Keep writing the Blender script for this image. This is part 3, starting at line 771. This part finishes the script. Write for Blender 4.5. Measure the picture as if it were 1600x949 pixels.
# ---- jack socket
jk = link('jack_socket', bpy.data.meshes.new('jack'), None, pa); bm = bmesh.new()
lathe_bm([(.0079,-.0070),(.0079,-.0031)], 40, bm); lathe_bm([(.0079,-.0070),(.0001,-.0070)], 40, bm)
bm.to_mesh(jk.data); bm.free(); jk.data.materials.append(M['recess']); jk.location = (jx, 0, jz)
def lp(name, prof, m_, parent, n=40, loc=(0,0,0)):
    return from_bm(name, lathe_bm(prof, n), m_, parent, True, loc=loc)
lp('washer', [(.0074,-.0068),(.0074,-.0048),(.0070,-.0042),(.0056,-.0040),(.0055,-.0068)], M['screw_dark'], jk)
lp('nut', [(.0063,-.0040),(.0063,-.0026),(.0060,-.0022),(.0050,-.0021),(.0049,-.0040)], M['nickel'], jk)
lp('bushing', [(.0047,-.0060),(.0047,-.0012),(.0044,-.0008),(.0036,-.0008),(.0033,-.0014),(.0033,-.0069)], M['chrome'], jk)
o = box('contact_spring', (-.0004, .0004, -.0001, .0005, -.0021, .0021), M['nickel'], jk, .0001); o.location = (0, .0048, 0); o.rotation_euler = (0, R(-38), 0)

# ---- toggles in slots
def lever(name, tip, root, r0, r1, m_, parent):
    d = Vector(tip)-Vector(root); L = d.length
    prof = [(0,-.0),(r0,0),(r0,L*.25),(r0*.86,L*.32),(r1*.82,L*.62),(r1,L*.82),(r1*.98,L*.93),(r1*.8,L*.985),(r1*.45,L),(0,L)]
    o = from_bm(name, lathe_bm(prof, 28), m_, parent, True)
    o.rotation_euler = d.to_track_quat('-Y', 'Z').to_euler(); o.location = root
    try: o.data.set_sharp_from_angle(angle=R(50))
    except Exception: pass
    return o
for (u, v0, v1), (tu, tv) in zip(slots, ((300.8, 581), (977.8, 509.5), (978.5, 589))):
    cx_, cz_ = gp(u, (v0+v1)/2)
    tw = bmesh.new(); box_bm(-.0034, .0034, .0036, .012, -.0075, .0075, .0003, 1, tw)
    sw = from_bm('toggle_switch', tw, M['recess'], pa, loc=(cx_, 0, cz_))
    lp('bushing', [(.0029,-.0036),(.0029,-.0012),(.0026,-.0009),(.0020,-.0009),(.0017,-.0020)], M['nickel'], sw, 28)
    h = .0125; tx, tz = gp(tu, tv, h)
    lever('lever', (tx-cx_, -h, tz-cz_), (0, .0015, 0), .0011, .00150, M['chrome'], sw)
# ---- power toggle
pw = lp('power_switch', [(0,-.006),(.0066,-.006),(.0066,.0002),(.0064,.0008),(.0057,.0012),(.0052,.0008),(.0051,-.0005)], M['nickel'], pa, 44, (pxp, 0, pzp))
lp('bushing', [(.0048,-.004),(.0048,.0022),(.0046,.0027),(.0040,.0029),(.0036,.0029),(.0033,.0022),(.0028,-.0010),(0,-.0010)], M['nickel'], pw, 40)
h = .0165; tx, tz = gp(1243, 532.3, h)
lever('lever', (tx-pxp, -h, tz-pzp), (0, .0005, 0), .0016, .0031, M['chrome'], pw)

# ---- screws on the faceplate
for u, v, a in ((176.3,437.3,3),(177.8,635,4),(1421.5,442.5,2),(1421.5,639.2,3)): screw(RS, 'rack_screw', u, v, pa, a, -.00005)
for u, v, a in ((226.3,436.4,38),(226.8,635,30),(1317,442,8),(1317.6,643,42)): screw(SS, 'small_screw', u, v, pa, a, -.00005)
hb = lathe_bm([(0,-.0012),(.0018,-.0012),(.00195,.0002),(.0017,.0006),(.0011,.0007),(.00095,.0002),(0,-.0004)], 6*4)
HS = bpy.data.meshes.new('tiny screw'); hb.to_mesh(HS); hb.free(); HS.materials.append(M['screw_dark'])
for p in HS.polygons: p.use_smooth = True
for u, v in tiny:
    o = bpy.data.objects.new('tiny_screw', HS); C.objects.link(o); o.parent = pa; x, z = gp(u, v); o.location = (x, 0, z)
• • • • •
# What the exercise asks
Copy out every line of the data above, exactly as given.

# Written solution
Keep writing the Blender script for this image. This is part 3, starting at line 771. This part finishes the script. Write for Blender 4.5. Measure the picture as if it were 1600x949 pixels.
# ---- jack socket
jk = link('jack_socket', bpy.data.meshes.new('jack'), None, pa); bm = bmesh.new()
lathe_bm([(.0079,-.0070),(.0079,-.0031)], 40, bm); lathe_bm([(.0079,-.0070),(.0001,-.0070)], 40, bm)
bm.to_mesh(jk.data); bm.free(); jk.data.materials.append(M['recess']); jk.location = (jx, 0, jz)
def lp(name, prof, m_, parent, n=40, loc=(0,0,0)):
    return from_bm(name, lathe_bm(prof, n), m_, parent, True, loc=loc)
lp('washer', [(.0074,-.0068),(.0074,-.0048),(.0070,-.0042),(.0056,-.0040),(.0055,-.0068)], M['screw_dark'], jk)
lp('nut', [(.0063,-.0040),(.0063,-.0026),(.0060,-.0022),(.0050,-.0021),(.0049,-.0040)], M['nickel'], jk)
lp('bushing', [(.0047,-.0060),(.0047,-.0012),(.0044,-.0008),(.0036,-.0008),(.0033,-.0014),(.0033,-.0069)], M['chrome'], jk)
o = box('contact_spring', (-.0004, .0004, -.0001, .0005, -.0021, .0021), M['nickel'], jk, .0001); o.location = (0, .0048, 0); o.rotation_euler = (0, R(-38), 0)

# ---- toggles in slots
def lever(name, tip, root, r0, r1, m_, parent):
    d = Vector(tip)-Vector(root); L = d.length
    prof = [(0,-.0),(r0,0),(r0,L*.25),(r0*.86,L*.32),(r1*.82,L*.62),(r1,L*.82),(r1*.98,L*.93),(r1*.8,L*.985),(r1*.45,L),(0,L)]
    o = from_bm(name, lathe_bm(prof, 28), m_, parent, True)
    o.rotation_euler = d.to_track_quat('-Y', 'Z').to_euler(); o.location = root
    try: o.data.set_sharp_from_angle(angle=R(50))
    except Exception: pass
    return o
for (u, v0, v1), (tu, tv) in zip(slots, ((300.8, 581), (977.8, 509.5), (978.5, 589))):
    cx_, cz_ = gp(u, (v0+v1)/2)
    tw = bmesh.new(); box_bm(-.0034, .0034, .0036, .012, -.0075, .0075, .0003, 1, tw)
    sw = from_bm('toggle_switch', tw, M['recess'], pa, loc=(cx_, 0, cz_))
    lp('bushing', [(.0029,-.0036),(.0029,-.0012),(.0026,-.0009),(.0020,-.0009),(.0017,-.0020)], M['nickel'], sw, 28)
    h = .0125; tx, tz = gp(tu, tv, h)
    lever('lever', (tx-cx_, -h, tz-cz_), (0, .0015, 0), .0011, .00150, M['chrome'], sw)
# ---- power toggle
pw = lp('power_switch', [(0,-.006),(.0066,-.006),(.0066,.0002),(.0064,.0008),(.0057,.0012),(.0052,.0008),(.0051,-.0005)], M['nickel'], pa, 44, (pxp, 0, pzp))
lp('bushing', [(.0048,-.004),(.0048,.0022),(.0046,.0027),(.0040,.0029),(.0036,.0029),(.0033,.0022),(.0028,-.0010),(0,-.0010)], M['nickel'], pw, 40)
h = .0165; tx, tz = gp(1243, 532.3, h)
lever('lever', (tx-pxp, -h, tz-pzp), (0, .0005, 0), .0016, .0031, M['chrome'], pw)

# ---- screws on the faceplate
for u, v, a in ((176.3,437.3,3),(177.8,635,4),(1421.5,442.5,2),(1421.5,639.2,3)): screw(RS, 'rack_screw', u, v, pa, a, -.00005)
for u, v, a in ((226.3,436.4,38),(226.8,635,30),(1317,442,8),(1317.6,643,42)): screw(SS, 'small_screw', u, v, pa, a, -.00005)
hb = lathe_bm([(0,-.0012),(.0018,-.0012),(.00195,.0002),(.0017,.0006),(.0011,.0007),(.00095,.0002),(0,-.0004)], 6*4)
HS = bpy.data.meshes.new('tiny screw'); hb.to_mesh(HS); hb.free(); HS.materials.append(M['screw_dark'])
for p in HS.polygons: p.use_smooth = True
for u, v in tiny:
    o = bpy.data.objects.new('tiny_screw', HS); C.objects.link(o); o.parent = pa; x, z = gp(u, v); o.location = (x, 0, z)